- _STATED EXERCISE_
Quote all lines below exactly. Images stay out.

- _DATA PROVIDED_
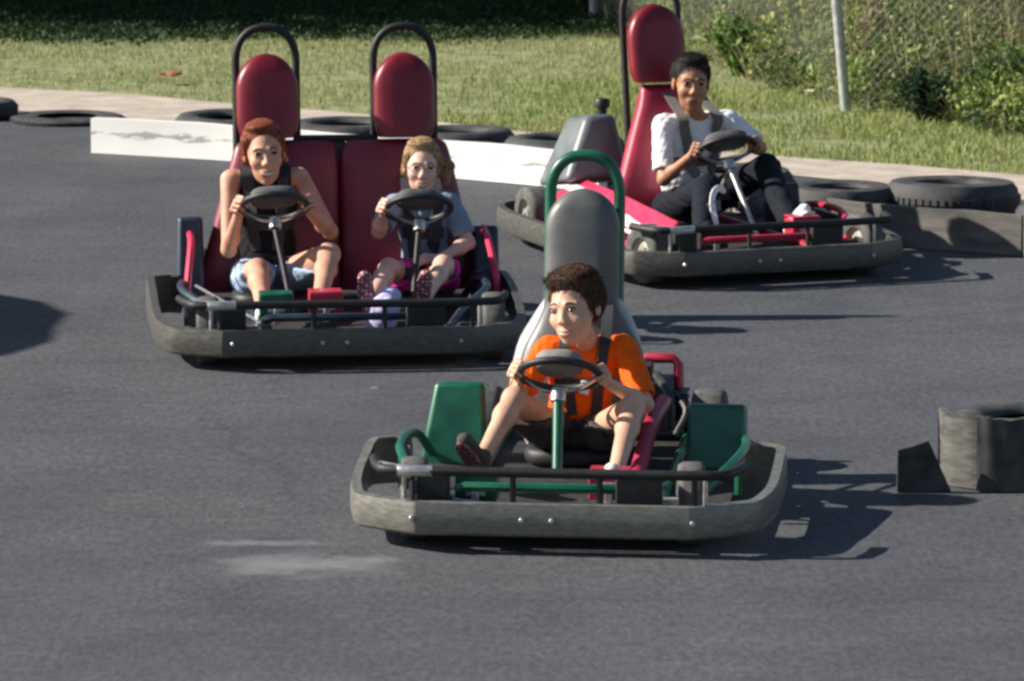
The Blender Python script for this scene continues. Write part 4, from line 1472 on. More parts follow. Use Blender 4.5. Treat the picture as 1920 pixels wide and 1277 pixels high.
# ------------------------------------------------------------------ grass
def grass_field(name, n, xr, depth, hgt, wid, cols, seed, ymin=None, xfilter=None, lean=1.3):
    r = np.random.default_rng(seed)
    x = r.uniform(xr[0], xr[1], n)
    gx = np.array([p[0] for p in gedge]); gy = np.array([p[1] for p in gedge])
    base = np.interp(x, gx, gy)
    u = r.random(n)
    y = base + u * depth + r.normal(0, .035, n)
    # clumps: density and height vary with a smooth field
    fld = np.sin(x * 3.1 + 1.3 * np.sin(y * 2.3)) + np.sin(y * 4.3 + 1.7 * np.sin(x * 1.9)) + .6 * np.sin(x * 9 + y * 7)
    keep = r.random(n) < .62 + .2 * fld
    if xfilter is not None: keep &= xfilter(x, y)
    x, y, u, fld = x[keep], y[keep], u[keep], fld[keep]
    n = len(x)
    h = hgt * (.55 + .9 * r.random(n)) * (1 + .22 * fld) * np.clip((y - np.interp(x, gx, gy)) * 6 + .55, .35, 1)
    a = r.uniform(0, 2 * np.pi, n)
    ld = r.uniform(0, 2 * np.pi, n); la = h * lean * r.random(n)
    dx, dy = np.cos(a) * wid, np.sin(a) * wid
    lx, ly = np.cos(ld) * la, np.sin(ld) * la
    V = np.zeros((n, 5, 3))
    V[:, 0] = np.stack([x - dx, y - dy, 0 * x - .015], 1)
    V[:, 1] = np.stack([x + dx, y + dy, 0 * x - .015], 1)
    V[:, 2] = np.stack([x + dx * .7 + lx * .4, y + dy * .7 + ly * .4, h * .6], 1)
    V[:, 3] = np.stack([x - dx * .7 + lx * .4, y - dy * .7 + ly * .4, h * .6], 1)
    V[:, 4] = np.stack([x + lx, y + ly, h], 1)
    i = np.arange(n)[:, None] * 5
    F = np.concatenate([i + [0, 1, 2], i + [0, 2, 3], i + [3, 2, 4]])
    C = np.array(cols)
    t = r.random(n)[:, None] * .75 + .25 * (0.5 + .3 * fld[:, None])
    t = np.clip(t, 0, .999) * (len(C) - 1)
    k = t.astype(int)
    c = C[k[:, 0]] * (1 - (t - k)) + C[k[:, 0] + 1] * (t - k)
    c = np.concatenate([c, np.ones((n, 1))], 1)
    o = mesh_np(name, V.reshape(-1, 3), F, 'leaf', None, smooth=False, attr=np.repeat(c, 5, 0))
    return tag(o, kind='stuff')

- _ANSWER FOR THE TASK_
The Blender Python script for this scene continues. Write part 4, from line 1472 on. More parts follow. Use Blender 4.5. Treat the picture as 1920 pixels wide and 1277 pixels high.
# ------------------------------------------------------------------ grass
def grass_field(name, n, xr, depth, hgt, wid, cols, seed, ymin=None, xfilter=None, lean=1.3):
    r = np.random.default_rng(seed)
    x = r.uniform(xr[0], xr[1], n)
    gx = np.array([p[0] for p in gedge]); gy = np.array([p[1] for p in gedge])
    base = np.interp(x, gx, gy)
    u = r.random(n)
    y = base + u * depth + r.normal(0, .035, n)
    # clumps: density and height vary with a smooth field
    fld = np.sin(x * 3.1 + 1.3 * np.sin(y * 2.3)) + np.sin(y * 4.3 + 1.7 * np.sin(x * 1.9)) + .6 * np.sin(x * 9 + y * 7)
    keep = r.random(n) < .62 + .2 * fld
    if xfilter is not None: keep &= xfilter(x, y)
    x, y, u, fld = x[keep], y[keep], u[keep], fld[keep]
    n = len(x)
    h = hgt * (.55 + .9 * r.random(n)) * (1 + .22 * fld) * np.clip((y - np.interp(x, gx, gy)) * 6 + .55, .35, 1)
    a = r.uniform(0, 2 * np.pi, n)
    ld = r.uniform(0, 2 * np.pi, n); la = h * lean * r.random(n)
    dx, dy = np.cos(a) * wid, np.sin(a) * wid
    lx, ly = np.cos(ld) * la, np.sin(ld) * la
    V = np.zeros((n, 5, 3))
    V[:, 0] = np.stack([x - dx, y - dy, 0 * x - .015], 1)
    V[:, 1] = np.stack([x + dx, y + dy, 0 * x - .015], 1)
    V[:, 2] = np.stack([x + dx * .7 + lx * .4, y + dy * .7 + ly * .4, h * .6], 1)
    V[:, 3] = np.stack([x - dx * .7 + lx * .4, y - dy * .7 + ly * .4, h * .6], 1)
    V[:, 4] = np.stack([x + lx, y + ly, h], 1)
    i = np.arange(n)[:, None] * 5
    F = np.concatenate([i + [0, 1, 2], i + [0, 2, 3], i + [3, 2, 4]])
    C = np.array(cols)
    t = r.random(n)[:, None] * .75 + .25 * (0.5 + .3 * fld[:, None])
    t = np.clip(t, 0, .999) * (len(C) - 1)
    k = t.astype(int)
    c = C[k[:, 0]] * (1 - (t - k)) + C[k[:, 0] + 1] * (t - k)
    c = np.concatenate([c, np.ones((n, 1))], 1)
    o = mesh_np(name, V.reshape(-1, 3), F, 'leaf', None, smooth=False, attr=np.repeat(c, 5, 0))
    return tag(o, kind='stuff')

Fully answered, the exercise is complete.